◆ **RECORD EXTRACTS**:
========

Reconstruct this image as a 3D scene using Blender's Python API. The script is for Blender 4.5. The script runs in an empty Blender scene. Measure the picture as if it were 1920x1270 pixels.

========

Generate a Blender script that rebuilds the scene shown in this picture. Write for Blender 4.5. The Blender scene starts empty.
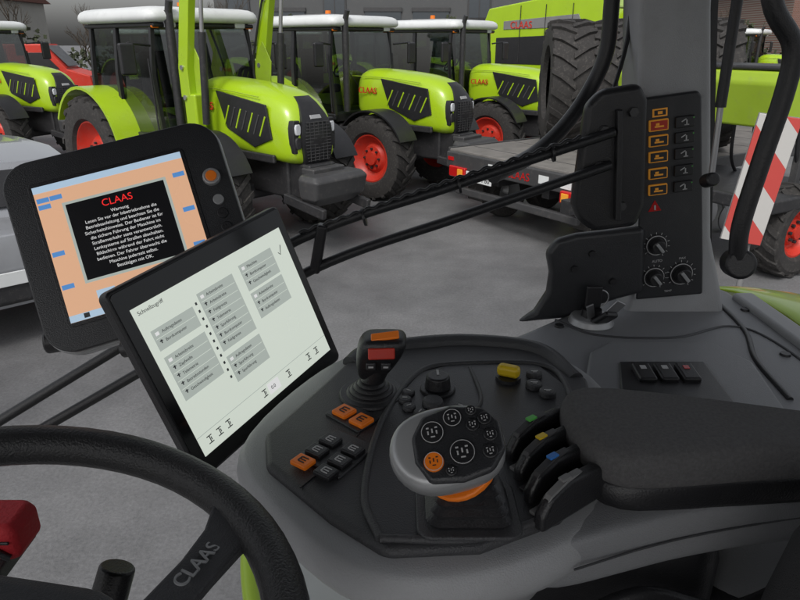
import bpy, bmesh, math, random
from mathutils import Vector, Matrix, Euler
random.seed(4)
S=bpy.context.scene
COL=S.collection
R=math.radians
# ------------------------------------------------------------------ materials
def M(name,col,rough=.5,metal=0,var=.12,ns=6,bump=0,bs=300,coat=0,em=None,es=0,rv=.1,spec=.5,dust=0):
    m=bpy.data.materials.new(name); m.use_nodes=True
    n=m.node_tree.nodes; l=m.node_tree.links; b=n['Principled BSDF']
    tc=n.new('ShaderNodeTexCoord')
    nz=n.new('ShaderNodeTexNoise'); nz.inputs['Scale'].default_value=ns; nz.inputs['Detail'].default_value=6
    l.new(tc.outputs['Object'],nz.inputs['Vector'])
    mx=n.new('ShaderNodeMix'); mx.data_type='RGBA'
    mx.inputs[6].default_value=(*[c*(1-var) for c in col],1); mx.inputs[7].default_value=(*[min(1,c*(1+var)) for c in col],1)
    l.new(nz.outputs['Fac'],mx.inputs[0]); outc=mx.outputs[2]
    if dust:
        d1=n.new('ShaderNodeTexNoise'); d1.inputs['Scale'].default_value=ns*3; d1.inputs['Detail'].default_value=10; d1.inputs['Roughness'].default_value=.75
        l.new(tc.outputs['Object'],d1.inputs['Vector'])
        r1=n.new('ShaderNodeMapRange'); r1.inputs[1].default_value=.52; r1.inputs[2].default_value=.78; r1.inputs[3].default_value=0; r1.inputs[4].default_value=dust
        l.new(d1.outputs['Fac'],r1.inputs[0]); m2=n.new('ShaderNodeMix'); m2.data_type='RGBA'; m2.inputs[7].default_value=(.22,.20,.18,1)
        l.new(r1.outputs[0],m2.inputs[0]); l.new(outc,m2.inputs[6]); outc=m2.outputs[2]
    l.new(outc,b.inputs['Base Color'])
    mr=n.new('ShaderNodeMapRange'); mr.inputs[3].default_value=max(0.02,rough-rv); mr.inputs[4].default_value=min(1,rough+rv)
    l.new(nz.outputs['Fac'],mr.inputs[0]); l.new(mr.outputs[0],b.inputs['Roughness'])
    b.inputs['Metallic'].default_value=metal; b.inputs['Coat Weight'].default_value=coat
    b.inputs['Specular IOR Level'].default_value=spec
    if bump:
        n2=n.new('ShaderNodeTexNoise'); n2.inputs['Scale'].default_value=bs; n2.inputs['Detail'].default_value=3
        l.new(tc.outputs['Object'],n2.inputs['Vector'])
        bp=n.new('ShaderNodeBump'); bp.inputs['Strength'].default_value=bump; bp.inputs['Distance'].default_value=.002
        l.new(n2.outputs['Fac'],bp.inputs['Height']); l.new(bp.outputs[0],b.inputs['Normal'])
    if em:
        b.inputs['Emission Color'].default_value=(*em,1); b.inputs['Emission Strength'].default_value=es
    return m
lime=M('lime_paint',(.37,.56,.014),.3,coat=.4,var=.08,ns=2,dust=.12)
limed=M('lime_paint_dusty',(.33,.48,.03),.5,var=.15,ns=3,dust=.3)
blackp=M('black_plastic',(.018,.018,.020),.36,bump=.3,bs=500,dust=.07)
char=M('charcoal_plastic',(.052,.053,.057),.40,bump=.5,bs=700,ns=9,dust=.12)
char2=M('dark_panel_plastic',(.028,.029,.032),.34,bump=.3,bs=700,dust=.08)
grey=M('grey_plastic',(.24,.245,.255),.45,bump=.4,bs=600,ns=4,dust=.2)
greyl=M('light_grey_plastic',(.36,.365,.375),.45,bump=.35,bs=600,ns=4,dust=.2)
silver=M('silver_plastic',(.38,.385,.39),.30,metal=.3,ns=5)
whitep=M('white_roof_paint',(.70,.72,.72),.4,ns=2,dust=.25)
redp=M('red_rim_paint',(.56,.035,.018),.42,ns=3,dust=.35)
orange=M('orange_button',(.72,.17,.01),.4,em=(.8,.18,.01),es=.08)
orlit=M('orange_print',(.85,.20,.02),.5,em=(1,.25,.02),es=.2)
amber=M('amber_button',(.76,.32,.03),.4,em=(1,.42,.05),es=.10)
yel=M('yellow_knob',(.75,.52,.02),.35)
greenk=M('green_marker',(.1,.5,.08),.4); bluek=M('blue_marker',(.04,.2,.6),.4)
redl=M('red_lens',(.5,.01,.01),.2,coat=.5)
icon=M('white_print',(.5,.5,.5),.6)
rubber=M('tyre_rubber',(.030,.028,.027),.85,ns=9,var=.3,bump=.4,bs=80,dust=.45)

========

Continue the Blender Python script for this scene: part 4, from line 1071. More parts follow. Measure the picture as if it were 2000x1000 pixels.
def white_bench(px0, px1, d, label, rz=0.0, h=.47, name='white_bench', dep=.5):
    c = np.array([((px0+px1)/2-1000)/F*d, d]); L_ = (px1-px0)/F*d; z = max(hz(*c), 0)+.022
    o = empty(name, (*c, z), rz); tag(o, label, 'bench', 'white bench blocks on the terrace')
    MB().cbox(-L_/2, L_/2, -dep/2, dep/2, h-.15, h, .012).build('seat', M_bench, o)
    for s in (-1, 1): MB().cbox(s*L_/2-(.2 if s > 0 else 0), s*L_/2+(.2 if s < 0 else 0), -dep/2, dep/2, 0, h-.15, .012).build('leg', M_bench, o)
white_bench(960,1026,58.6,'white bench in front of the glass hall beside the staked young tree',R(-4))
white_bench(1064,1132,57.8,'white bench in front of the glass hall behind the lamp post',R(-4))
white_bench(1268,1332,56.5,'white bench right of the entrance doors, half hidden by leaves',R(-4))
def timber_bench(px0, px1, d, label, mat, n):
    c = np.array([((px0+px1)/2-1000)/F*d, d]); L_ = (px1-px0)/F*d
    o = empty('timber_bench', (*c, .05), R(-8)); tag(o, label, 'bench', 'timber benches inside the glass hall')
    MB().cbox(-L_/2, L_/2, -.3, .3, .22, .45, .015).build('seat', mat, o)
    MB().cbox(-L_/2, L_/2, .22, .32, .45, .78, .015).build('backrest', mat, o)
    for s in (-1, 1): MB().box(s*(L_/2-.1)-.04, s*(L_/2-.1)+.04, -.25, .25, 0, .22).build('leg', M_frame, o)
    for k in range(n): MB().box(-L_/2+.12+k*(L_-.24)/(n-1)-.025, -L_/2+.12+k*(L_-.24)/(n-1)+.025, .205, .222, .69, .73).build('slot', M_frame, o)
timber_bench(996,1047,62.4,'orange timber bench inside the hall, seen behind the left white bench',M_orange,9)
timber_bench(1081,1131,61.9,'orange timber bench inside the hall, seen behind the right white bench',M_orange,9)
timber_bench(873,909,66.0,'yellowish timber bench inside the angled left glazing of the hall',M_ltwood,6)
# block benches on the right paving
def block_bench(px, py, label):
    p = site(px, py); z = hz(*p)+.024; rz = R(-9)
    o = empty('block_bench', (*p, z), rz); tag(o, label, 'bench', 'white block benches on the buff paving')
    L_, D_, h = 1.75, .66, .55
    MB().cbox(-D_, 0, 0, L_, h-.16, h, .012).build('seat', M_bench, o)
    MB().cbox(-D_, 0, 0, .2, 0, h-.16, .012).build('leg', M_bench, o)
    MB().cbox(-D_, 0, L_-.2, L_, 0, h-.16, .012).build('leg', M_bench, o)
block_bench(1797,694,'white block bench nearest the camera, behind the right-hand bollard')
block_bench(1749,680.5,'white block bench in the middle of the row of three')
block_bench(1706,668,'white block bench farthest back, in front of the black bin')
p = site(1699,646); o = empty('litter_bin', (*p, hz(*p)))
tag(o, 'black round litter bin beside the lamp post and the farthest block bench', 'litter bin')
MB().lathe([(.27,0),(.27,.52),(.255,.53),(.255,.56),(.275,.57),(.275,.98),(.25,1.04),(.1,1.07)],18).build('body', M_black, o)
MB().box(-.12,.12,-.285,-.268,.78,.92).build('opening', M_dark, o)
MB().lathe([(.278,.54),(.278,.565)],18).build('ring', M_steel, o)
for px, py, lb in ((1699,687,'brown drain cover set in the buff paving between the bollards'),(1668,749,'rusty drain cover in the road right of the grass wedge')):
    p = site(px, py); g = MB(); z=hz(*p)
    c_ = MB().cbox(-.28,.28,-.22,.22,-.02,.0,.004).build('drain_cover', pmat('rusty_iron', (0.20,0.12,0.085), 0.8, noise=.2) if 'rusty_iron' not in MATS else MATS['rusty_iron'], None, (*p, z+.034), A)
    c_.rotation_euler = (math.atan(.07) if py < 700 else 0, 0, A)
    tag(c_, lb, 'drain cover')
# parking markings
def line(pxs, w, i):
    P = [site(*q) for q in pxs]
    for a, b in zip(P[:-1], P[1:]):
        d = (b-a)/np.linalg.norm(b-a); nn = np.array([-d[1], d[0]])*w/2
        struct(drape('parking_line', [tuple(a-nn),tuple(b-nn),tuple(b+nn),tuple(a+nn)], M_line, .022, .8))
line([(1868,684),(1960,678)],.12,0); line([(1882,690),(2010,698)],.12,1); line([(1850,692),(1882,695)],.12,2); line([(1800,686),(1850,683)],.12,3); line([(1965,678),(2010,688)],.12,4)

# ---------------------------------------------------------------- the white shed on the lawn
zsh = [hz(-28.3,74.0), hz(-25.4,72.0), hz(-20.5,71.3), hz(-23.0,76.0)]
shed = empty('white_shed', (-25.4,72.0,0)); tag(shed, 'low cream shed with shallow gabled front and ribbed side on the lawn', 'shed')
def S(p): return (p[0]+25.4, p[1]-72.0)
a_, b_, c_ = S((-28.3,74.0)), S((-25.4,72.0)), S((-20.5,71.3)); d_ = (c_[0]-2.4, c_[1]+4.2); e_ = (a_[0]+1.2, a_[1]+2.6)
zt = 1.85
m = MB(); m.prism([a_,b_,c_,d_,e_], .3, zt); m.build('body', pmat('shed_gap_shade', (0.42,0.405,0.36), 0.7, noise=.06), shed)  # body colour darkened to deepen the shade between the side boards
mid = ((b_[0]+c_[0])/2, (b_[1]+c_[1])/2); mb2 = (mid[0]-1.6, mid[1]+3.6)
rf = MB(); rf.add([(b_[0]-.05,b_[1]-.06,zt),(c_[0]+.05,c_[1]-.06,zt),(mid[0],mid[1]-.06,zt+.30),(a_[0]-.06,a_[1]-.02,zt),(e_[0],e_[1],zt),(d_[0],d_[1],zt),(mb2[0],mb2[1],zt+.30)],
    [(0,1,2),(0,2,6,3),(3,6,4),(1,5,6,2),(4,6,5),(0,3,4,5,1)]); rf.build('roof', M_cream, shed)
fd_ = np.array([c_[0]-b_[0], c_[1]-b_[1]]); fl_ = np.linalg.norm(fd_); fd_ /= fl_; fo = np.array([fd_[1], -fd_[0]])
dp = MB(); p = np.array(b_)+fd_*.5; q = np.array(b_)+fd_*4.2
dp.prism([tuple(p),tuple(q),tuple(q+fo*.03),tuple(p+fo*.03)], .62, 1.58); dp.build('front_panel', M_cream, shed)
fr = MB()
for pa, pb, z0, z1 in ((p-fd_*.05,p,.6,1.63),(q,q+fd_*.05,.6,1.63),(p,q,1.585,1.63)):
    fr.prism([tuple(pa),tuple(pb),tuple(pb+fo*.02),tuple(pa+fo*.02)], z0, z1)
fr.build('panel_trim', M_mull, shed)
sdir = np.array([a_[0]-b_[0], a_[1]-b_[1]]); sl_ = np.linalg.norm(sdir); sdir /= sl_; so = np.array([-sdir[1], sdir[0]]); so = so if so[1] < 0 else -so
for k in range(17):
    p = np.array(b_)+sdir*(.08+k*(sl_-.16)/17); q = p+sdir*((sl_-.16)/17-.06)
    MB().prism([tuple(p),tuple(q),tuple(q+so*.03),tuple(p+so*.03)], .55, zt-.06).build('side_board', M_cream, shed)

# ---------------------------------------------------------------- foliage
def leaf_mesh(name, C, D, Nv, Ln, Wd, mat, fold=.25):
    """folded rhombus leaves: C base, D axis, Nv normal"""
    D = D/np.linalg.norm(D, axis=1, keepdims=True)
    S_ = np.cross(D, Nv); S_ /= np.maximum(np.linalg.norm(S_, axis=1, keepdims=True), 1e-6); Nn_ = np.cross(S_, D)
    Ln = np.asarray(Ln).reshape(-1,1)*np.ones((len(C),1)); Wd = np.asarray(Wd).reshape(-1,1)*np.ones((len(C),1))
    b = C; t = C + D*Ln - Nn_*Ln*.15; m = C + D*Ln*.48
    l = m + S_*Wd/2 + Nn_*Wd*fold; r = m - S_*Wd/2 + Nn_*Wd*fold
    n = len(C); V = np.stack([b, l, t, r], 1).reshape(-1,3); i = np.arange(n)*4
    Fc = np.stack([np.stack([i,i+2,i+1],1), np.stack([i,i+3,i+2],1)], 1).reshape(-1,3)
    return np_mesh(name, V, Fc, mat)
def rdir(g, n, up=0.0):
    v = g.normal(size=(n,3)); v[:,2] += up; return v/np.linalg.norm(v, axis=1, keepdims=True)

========

◆ **EXERCISE**:
Report how many lines of the data hold the string "were"; give only the number.

◆ **SOLUTION TO THE EXERCISE**:
2